* Exercise *
Extract every line below that contains the word "continues".

* Information provided *
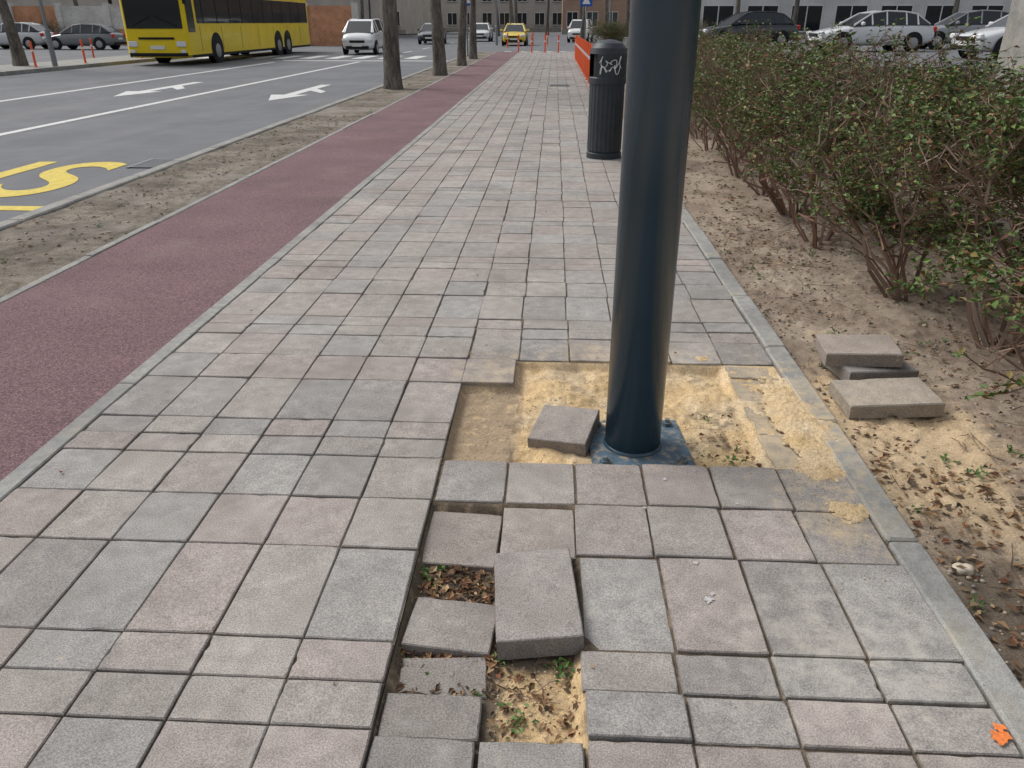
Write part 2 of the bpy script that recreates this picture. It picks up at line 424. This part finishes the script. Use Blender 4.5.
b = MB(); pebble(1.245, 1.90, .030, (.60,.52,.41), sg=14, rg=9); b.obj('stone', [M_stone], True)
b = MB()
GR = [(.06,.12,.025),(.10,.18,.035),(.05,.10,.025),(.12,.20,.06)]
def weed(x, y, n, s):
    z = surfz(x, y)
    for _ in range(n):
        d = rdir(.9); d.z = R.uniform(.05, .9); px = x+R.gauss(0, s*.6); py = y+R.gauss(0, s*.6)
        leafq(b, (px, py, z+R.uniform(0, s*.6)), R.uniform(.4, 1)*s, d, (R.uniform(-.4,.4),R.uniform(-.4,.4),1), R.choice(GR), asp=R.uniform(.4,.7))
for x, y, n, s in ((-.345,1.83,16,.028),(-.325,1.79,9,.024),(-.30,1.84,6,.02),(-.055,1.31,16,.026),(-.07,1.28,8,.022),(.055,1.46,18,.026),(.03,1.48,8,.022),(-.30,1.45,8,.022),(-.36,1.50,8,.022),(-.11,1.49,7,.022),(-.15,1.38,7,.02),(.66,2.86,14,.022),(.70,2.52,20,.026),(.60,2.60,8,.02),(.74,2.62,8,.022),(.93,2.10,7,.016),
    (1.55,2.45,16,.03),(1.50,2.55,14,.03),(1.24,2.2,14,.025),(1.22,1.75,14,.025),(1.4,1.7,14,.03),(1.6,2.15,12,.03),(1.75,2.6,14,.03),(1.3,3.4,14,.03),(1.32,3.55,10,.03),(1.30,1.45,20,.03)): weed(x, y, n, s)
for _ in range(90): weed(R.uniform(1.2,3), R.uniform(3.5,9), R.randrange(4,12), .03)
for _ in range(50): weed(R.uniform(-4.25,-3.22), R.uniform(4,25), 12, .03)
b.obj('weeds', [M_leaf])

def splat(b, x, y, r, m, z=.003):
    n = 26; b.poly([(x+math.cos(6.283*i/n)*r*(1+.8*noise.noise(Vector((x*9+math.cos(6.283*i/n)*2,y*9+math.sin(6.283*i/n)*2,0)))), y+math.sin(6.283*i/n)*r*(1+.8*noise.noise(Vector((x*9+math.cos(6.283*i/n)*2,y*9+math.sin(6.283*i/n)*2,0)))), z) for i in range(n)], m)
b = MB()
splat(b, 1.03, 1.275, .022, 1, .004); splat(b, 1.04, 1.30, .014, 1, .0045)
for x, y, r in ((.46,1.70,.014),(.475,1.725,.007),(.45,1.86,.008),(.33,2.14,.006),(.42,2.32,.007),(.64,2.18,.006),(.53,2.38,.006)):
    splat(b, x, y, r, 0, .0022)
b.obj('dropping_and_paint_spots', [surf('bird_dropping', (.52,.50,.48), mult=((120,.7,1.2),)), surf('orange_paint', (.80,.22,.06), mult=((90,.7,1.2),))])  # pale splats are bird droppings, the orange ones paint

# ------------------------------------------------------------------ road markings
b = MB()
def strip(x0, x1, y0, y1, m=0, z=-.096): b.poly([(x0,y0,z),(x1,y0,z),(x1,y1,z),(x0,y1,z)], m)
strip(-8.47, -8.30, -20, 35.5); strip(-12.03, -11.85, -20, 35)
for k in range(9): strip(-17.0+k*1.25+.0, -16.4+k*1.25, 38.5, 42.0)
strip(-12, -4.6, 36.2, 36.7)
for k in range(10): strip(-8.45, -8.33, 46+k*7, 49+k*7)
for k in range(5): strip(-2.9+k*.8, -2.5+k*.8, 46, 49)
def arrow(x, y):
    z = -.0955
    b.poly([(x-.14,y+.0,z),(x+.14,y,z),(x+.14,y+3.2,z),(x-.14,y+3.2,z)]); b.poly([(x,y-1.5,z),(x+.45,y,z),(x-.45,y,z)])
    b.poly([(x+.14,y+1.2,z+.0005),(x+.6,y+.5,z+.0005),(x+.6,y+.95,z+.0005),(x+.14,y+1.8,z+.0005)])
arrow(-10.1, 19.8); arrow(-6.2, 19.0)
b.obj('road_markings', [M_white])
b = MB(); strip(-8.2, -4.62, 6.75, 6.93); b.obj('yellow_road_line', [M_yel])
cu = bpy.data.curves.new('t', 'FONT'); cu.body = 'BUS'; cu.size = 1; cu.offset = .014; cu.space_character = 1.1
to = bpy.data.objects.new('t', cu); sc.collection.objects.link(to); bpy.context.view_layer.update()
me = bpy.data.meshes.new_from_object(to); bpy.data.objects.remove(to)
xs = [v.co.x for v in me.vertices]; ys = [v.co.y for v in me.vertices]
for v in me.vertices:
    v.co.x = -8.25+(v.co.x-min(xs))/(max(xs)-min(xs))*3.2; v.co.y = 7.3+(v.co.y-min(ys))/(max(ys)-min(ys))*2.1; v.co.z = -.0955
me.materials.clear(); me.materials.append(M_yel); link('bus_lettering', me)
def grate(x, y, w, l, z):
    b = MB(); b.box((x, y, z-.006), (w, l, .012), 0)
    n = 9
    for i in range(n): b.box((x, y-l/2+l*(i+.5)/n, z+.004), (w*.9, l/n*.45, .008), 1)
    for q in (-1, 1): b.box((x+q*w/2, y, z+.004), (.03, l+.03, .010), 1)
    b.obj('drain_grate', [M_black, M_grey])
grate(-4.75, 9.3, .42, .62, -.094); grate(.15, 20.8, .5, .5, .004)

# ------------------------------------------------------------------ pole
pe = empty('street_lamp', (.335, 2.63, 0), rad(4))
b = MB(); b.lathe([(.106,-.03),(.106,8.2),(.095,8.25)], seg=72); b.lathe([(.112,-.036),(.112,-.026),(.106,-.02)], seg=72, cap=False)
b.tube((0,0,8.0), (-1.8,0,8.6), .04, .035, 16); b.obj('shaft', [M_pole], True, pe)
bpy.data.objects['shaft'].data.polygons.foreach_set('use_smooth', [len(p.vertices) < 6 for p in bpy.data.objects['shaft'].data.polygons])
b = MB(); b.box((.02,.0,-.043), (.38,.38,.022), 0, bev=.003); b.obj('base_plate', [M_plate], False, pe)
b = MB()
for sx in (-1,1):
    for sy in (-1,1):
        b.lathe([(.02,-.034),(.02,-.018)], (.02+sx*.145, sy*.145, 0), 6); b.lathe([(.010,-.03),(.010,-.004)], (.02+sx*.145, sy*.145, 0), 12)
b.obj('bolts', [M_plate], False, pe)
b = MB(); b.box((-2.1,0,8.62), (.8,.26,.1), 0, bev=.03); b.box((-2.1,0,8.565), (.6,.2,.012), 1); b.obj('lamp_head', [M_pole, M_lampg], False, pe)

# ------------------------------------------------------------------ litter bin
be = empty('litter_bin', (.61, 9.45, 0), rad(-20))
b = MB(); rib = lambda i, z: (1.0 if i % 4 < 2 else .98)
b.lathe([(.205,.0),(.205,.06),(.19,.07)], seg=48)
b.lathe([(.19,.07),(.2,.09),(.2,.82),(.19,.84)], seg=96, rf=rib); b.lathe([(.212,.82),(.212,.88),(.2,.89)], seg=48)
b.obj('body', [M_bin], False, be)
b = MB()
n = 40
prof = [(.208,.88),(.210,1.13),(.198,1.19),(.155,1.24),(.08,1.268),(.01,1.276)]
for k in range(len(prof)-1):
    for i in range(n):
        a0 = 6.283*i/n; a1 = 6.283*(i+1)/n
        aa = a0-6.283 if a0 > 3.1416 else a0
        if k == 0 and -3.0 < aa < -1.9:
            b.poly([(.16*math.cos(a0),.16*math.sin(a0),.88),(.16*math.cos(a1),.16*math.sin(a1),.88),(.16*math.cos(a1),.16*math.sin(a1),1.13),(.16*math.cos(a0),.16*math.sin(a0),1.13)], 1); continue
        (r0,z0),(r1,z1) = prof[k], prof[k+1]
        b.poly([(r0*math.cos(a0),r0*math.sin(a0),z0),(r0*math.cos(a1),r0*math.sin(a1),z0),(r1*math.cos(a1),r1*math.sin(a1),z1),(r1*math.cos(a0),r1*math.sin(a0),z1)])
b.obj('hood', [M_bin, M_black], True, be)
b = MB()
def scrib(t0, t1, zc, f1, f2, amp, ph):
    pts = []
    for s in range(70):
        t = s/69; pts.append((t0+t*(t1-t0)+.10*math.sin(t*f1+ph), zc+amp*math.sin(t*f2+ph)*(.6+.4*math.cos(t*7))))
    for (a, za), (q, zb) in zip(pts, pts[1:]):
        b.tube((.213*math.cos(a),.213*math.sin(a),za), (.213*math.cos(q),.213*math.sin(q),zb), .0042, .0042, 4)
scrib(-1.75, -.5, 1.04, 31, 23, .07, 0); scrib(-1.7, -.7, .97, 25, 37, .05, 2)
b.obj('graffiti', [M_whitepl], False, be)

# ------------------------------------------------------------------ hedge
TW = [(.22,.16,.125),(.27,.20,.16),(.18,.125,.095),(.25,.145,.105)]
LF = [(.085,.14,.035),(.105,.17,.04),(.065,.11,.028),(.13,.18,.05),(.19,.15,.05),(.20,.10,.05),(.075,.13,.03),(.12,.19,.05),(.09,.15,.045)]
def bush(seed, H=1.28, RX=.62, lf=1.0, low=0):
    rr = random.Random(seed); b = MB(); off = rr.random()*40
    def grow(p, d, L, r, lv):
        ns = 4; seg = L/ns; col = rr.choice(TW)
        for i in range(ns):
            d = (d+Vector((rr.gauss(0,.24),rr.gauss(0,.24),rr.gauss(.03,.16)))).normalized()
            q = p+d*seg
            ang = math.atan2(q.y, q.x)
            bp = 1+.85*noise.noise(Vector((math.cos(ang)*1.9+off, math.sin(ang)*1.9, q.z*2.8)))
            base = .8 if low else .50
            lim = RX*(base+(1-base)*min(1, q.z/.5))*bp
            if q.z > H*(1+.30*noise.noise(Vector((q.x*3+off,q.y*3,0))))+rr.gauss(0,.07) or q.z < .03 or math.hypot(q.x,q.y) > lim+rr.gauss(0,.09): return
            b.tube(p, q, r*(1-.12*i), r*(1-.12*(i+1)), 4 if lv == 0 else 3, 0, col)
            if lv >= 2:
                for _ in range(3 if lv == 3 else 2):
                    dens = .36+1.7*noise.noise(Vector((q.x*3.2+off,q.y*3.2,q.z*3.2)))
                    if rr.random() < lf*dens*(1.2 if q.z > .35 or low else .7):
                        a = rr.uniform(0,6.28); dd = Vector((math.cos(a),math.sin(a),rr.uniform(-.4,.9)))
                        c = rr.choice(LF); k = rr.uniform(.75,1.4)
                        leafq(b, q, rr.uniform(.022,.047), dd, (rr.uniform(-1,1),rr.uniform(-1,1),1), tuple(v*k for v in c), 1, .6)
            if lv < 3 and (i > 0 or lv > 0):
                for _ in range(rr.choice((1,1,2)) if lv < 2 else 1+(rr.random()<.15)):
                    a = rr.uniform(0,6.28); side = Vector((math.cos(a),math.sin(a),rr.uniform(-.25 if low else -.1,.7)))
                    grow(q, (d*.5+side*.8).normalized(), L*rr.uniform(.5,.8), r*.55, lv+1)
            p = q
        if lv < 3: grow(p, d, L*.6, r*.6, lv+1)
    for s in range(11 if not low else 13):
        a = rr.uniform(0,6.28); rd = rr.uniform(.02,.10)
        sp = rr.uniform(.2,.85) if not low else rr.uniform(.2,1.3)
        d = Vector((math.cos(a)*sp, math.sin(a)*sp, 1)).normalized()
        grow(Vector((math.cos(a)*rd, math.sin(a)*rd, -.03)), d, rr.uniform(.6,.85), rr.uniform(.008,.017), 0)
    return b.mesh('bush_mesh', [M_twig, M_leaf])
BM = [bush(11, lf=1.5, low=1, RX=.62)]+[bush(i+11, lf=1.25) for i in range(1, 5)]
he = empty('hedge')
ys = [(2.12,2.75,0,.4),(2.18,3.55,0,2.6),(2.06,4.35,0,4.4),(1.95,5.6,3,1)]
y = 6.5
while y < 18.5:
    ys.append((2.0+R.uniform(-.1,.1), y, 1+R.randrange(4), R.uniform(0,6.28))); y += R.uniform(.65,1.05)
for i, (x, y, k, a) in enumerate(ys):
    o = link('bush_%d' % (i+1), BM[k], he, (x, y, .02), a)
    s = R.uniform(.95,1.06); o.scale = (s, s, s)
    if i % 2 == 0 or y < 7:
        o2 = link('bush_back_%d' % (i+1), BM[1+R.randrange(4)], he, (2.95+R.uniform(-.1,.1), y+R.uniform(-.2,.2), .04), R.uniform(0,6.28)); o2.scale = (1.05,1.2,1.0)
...
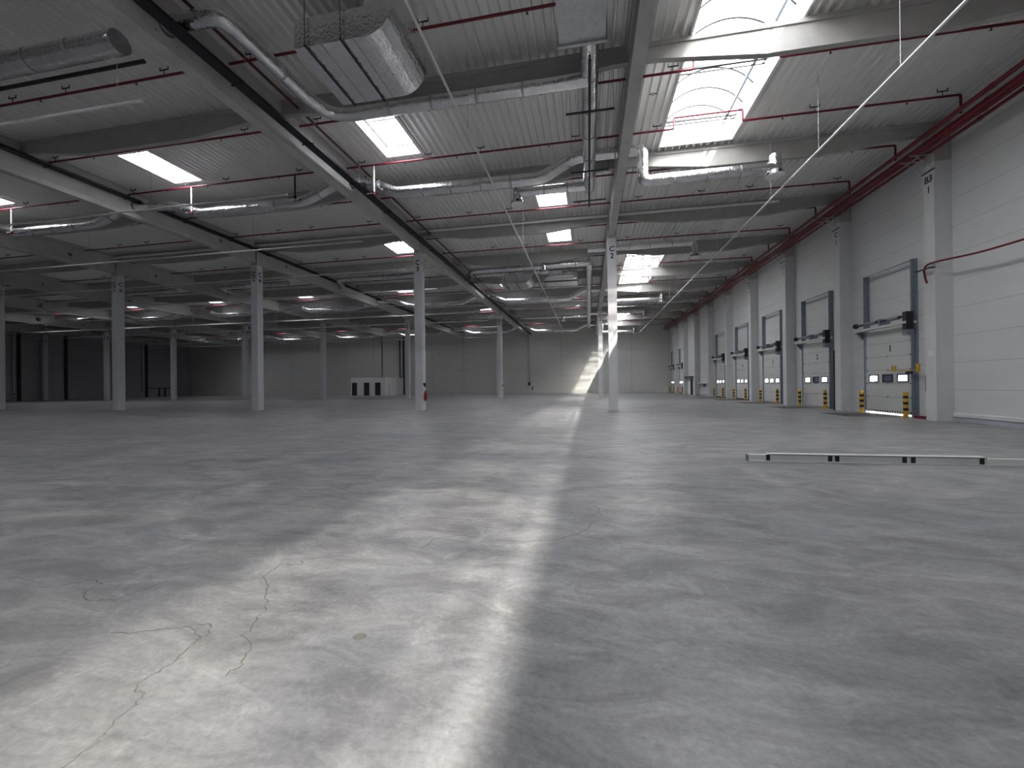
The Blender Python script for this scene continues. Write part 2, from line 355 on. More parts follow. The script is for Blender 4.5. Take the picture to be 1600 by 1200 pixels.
* * *
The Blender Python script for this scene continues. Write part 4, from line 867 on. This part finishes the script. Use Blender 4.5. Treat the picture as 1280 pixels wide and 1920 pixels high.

* Solution for this exercise *
The Blender Python script for this scene continues. Write part 2, from line 355 on. More parts follow. The script is for Blender 4.5. Take the picture to be 1600 by 1200 pixels.
The Blender Python script for this scene continues. Write part 4, from line 867 on. This part finishes the script. Use Blender 4.5. Treat the picture as 1280 pixels wide and 1920 pixels high.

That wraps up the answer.